Which lines below hold the word "scene"? Report each one.
--- RECORDS TO PROCESS ---
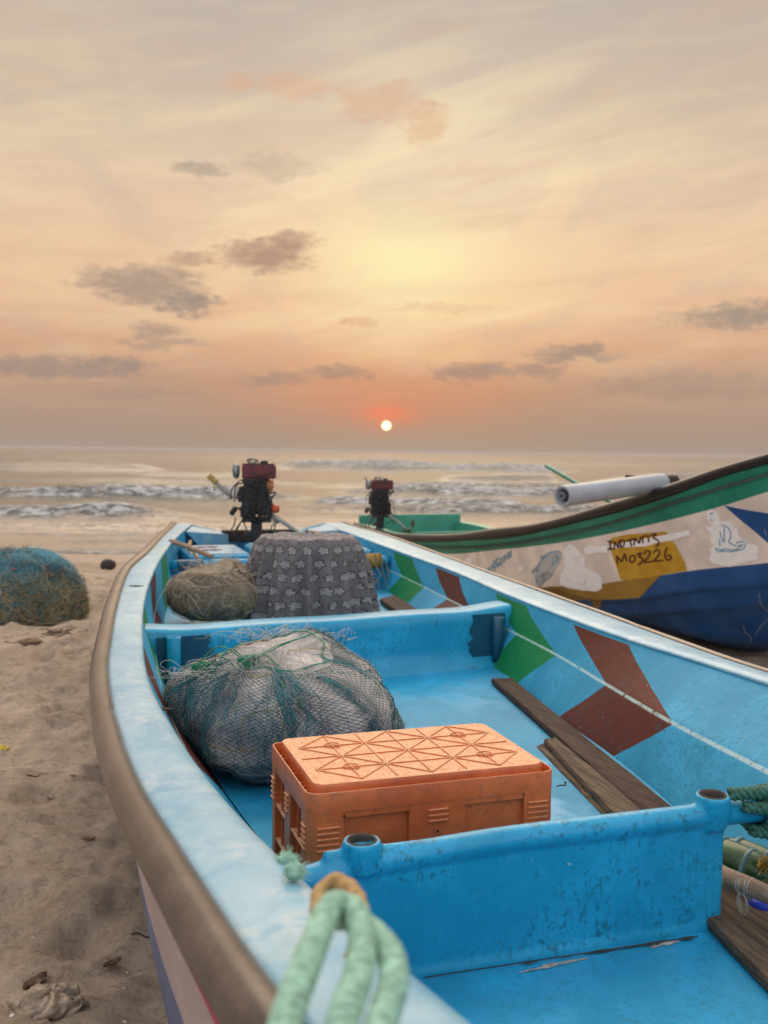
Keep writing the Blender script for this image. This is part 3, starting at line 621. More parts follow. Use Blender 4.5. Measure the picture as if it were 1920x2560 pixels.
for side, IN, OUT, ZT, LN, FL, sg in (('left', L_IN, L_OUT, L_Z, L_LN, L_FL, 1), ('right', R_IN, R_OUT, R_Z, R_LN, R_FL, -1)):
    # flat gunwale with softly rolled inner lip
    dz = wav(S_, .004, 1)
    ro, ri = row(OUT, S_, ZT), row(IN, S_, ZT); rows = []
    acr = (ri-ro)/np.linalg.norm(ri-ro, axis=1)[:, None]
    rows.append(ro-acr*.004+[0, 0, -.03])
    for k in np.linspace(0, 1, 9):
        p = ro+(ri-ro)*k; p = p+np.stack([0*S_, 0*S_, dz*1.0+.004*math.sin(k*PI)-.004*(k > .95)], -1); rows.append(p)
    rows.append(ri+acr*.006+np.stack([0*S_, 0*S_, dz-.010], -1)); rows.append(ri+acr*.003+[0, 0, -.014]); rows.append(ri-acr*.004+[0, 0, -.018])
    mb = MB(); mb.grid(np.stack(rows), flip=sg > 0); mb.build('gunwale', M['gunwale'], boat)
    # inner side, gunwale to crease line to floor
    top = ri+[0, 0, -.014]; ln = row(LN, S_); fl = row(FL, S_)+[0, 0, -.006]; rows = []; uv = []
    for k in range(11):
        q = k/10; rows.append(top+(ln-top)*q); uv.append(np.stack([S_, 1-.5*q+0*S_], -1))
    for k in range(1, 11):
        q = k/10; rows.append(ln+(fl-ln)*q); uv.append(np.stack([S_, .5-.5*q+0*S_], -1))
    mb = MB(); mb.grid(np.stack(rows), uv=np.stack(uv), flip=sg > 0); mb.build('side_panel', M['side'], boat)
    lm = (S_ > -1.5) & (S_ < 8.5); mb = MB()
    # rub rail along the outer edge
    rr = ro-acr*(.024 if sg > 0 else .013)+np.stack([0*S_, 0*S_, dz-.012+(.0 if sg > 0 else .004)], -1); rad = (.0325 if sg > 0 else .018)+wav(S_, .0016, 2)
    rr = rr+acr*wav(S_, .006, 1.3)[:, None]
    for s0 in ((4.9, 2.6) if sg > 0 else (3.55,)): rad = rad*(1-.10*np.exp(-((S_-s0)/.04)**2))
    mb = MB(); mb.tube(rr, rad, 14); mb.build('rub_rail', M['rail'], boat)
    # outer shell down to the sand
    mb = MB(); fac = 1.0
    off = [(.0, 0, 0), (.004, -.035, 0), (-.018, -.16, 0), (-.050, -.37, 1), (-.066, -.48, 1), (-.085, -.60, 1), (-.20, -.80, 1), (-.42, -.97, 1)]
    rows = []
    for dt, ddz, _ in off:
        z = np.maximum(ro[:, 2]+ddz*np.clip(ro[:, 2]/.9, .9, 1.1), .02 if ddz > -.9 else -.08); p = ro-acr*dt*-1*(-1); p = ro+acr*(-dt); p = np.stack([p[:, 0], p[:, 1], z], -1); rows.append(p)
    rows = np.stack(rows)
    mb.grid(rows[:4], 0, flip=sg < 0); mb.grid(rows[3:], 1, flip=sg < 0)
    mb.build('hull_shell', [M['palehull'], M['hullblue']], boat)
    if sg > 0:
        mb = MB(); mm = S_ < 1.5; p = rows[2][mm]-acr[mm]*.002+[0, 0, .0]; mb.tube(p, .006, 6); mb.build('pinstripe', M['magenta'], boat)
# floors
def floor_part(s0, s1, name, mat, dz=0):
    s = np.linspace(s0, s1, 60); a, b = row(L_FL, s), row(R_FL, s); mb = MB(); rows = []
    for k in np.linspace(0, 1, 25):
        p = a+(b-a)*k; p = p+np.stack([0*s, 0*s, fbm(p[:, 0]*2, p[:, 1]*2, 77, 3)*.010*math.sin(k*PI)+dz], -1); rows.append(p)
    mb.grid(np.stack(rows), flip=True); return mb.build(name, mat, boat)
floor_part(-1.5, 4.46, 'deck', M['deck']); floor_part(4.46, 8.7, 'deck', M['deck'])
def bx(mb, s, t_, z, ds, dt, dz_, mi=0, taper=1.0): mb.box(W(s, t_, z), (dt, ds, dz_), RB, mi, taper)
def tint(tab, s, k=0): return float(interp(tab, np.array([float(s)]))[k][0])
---
--- RECORDS TO PROCESS ---
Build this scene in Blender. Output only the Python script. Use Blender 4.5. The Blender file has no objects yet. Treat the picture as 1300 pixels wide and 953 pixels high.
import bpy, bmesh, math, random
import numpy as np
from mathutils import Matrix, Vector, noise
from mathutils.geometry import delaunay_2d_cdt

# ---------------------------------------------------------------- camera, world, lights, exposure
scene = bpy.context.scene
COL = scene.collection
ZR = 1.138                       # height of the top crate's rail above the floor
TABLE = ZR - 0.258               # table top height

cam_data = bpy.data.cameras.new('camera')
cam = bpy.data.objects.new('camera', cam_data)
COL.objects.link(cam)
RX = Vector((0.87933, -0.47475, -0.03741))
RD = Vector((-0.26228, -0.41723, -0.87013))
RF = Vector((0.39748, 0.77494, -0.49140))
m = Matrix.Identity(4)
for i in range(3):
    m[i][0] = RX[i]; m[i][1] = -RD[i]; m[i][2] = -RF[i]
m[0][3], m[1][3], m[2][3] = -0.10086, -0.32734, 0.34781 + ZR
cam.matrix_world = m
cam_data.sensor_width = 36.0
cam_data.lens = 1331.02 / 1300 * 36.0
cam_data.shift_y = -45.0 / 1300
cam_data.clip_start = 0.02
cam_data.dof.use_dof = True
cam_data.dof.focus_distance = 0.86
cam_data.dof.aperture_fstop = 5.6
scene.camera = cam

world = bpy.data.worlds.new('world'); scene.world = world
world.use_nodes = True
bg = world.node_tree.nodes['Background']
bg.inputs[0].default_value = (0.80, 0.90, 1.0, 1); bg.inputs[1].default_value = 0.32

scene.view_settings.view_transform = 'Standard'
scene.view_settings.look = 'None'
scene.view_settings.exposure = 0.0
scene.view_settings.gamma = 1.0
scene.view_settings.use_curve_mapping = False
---
--- RECORDS TO PROCESS ---
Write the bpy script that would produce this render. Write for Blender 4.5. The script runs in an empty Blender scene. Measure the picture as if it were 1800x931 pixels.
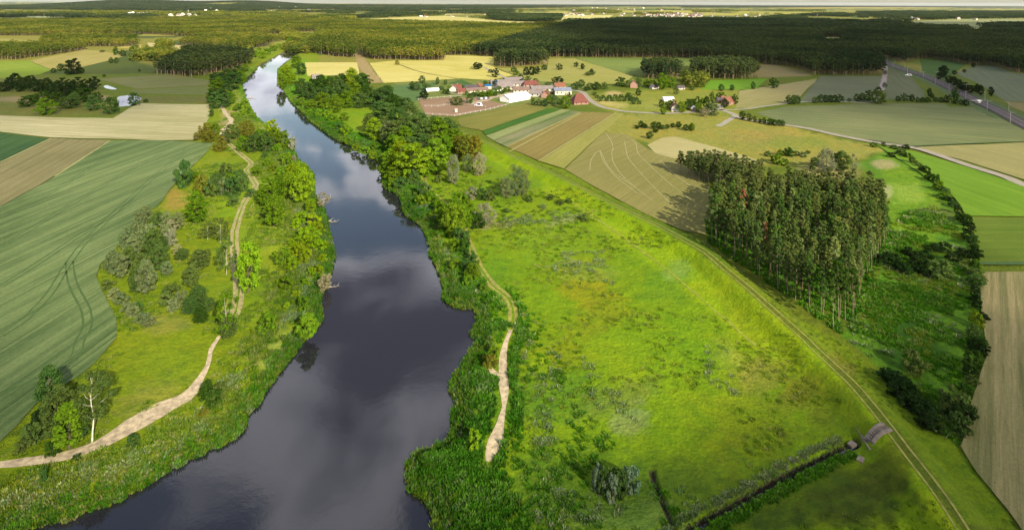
---
**WORKED ANSWER:**
Build this scene in Blender. Output only the Python script. Use Blender 4.5. The Blender file has no objects yet. Treat the picture as 1300 pixels wide and 953 pixels high.
scene = bpy.context.scene
COL = scene.collection
scene.camera = cam
world = bpy.data.worlds.new('world'); scene.world = world
scene.view_settings.view_transform = 'Standard'
scene.view_settings.look = 'None'
scene.view_settings.exposure = 0.0
scene.view_settings.gamma = 1.0
scene.view_settings.use_curve_mapping = False
Write the bpy script that would produce this render. Write for Blender 4.5. The script runs in an empty Blender scene. Measure the picture as if it were 1800x931 pixels.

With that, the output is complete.